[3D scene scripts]
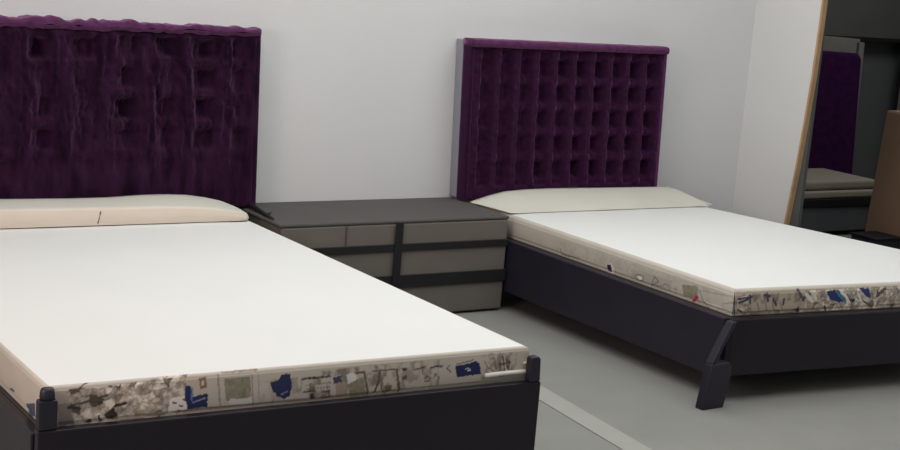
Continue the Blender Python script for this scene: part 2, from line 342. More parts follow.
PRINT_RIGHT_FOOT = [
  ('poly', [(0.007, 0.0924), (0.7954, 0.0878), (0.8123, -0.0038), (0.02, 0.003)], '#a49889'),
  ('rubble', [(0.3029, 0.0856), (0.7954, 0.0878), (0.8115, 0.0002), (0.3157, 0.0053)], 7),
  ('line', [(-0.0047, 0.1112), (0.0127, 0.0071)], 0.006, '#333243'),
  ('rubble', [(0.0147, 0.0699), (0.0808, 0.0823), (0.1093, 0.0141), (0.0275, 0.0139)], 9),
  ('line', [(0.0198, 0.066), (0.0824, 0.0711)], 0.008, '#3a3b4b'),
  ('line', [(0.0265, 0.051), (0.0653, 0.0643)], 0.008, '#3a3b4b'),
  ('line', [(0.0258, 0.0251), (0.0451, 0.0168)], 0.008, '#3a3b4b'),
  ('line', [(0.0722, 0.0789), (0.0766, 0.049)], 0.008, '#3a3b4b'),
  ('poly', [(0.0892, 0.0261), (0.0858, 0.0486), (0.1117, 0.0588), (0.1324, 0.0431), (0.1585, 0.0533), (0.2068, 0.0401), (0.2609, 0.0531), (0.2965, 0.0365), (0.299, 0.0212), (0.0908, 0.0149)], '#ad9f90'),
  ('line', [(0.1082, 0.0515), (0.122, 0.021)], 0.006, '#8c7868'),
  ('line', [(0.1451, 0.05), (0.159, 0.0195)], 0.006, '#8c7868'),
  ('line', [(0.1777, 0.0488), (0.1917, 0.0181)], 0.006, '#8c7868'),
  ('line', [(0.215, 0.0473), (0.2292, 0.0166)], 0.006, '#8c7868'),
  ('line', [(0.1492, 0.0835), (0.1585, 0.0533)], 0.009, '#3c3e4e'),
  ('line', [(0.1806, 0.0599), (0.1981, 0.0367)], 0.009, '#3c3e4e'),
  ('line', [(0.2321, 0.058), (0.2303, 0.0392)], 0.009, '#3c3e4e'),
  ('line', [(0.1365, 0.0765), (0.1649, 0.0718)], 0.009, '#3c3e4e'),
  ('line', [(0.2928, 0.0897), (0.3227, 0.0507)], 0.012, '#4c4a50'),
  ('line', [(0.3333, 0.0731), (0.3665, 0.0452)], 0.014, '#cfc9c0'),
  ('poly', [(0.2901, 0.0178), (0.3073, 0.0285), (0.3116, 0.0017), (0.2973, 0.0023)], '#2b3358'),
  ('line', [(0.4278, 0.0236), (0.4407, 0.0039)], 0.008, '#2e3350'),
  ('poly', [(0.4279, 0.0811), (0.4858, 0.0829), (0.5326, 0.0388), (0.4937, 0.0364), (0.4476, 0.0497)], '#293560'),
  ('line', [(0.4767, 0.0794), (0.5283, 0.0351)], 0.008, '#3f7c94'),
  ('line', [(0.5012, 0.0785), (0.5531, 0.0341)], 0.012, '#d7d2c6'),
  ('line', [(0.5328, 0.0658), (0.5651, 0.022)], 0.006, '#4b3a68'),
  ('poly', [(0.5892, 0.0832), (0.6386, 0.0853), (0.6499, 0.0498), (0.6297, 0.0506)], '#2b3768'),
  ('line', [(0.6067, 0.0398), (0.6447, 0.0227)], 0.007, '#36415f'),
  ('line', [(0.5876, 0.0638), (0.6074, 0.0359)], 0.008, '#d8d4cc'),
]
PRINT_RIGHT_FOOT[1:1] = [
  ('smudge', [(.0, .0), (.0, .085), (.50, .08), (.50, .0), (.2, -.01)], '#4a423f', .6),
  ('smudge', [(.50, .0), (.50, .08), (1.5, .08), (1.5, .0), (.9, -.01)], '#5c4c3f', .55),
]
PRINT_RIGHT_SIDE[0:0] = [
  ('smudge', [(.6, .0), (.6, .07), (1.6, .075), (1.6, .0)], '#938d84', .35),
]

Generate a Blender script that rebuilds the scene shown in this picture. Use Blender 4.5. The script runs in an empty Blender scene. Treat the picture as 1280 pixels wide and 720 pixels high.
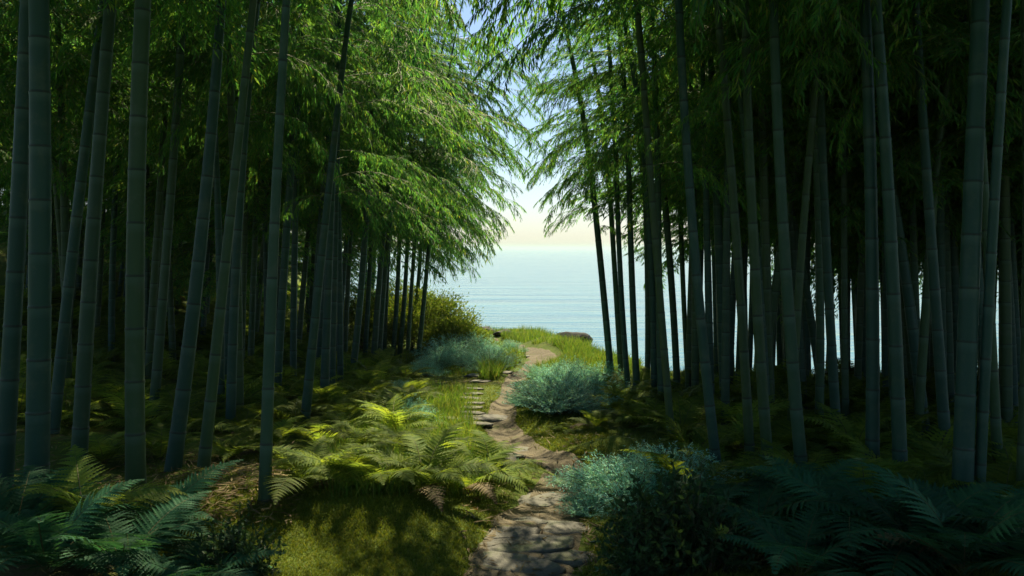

**Task description**
Do not include the images; transcribe the rest of the listing exactly.

**Expected answer**
Continue the Blender Python script for this scene: part 2, from line 342. More parts follow.
PRINT_RIGHT_FOOT = [
  ('poly', [(0.007, 0.0924), (0.7954, 0.0878), (0.8123, -0.0038), (0.02, 0.003)], '#a49889'),
  ('rubble', [(0.3029, 0.0856), (0.7954, 0.0878), (0.8115, 0.0002), (0.3157, 0.0053)], 7),
  ('line', [(-0.0047, 0.1112), (0.0127, 0.0071)], 0.006, '#333243'),
  ('rubble', [(0.0147, 0.0699), (0.0808, 0.0823), (0.1093, 0.0141), (0.0275, 0.0139)], 9),
  ('line', [(0.0198, 0.066), (0.0824, 0.0711)], 0.008, '#3a3b4b'),
  ('line', [(0.0265, 0.051), (0.0653, 0.0643)], 0.008, '#3a3b4b'),
  ('line', [(0.0258, 0.0251), (0.0451, 0.0168)], 0.008, '#3a3b4b'),
  ('line', [(0.0722, 0.0789), (0.0766, 0.049)], 0.008, '#3a3b4b'),
  ('poly', [(0.0892, 0.0261), (0.0858, 0.0486), (0.1117, 0.0588), (0.1324, 0.0431), (0.1585, 0.0533), (0.2068, 0.0401), (0.2609, 0.0531), (0.2965, 0.0365), (0.299, 0.0212), (0.0908, 0.0149)], '#ad9f90'),
  ('line', [(0.1082, 0.0515), (0.122, 0.021)], 0.006, '#8c7868'),
  ('line', [(0.1451, 0.05), (0.159, 0.0195)], 0.006, '#8c7868'),
  ('line', [(0.1777, 0.0488), (0.1917, 0.0181)], 0.006, '#8c7868'),
  ('line', [(0.215, 0.0473), (0.2292, 0.0166)], 0.006, '#8c7868'),
  ('line', [(0.1492, 0.0835), (0.1585, 0.0533)], 0.009, '#3c3e4e'),
  ('line', [(0.1806, 0.0599), (0.1981, 0.0367)], 0.009, '#3c3e4e'),
  ('line', [(0.2321, 0.058), (0.2303, 0.0392)], 0.009, '#3c3e4e'),
  ('line', [(0.1365, 0.0765), (0.1649, 0.0718)], 0.009, '#3c3e4e'),
  ('line', [(0.2928, 0.0897), (0.3227, 0.0507)], 0.012, '#4c4a50'),
  ('line', [(0.3333, 0.0731), (0.3665, 0.0452)], 0.014, '#cfc9c0'),
  ('poly', [(0.2901, 0.0178), (0.3073, 0.0285), (0.3116, 0.0017), (0.2973, 0.0023)], '#2b3358'),
  ('line', [(0.4278, 0.0236), (0.4407, 0.0039)], 0.008, '#2e3350'),
  ('poly', [(0.4279, 0.0811), (0.4858, 0.0829), (0.5326, 0.0388), (0.4937, 0.0364), (0.4476, 0.0497)], '#293560'),
  ('line', [(0.4767, 0.0794), (0.5283, 0.0351)], 0.008, '#3f7c94'),
  ('line', [(0.5012, 0.0785), (0.5531, 0.0341)], 0.012, '#d7d2c6'),
  ('line', [(0.5328, 0.0658), (0.5651, 0.022)], 0.006, '#4b3a68'),
  ('poly', [(0.5892, 0.0832), (0.6386, 0.0853), (0.6499, 0.0498), (0.6297, 0.0506)], '#2b3768'),
  ('line', [(0.6067, 0.0398), (0.6447, 0.0227)], 0.007, '#36415f'),
  ('line', [(0.5876, 0.0638), (0.6074, 0.0359)], 0.008, '#d8d4cc'),
]
PRINT_RIGHT_FOOT[1:1] = [
  ('smudge', [(.0, .0), (.0, .085), (.50, .08), (.50, .0), (.2, -.01)], '#4a423f', .6),
  ('smudge', [(.50, .0), (.50, .08), (1.5, .08), (1.5, .0), (.9, -.01)], '#5c4c3f', .55),
]
PRINT_RIGHT_SIDE[0:0] = [
  ('smudge', [(.6, .0), (.6, .07), (1.6, .075), (1.6, .0)], '#938d84', .35),
]

Generate a Blender script that rebuilds the scene shown in this picture. Use Blender 4.5. The script runs in an empty Blender scene. Treat the picture as 1280 pixels wide and 720 pixels high.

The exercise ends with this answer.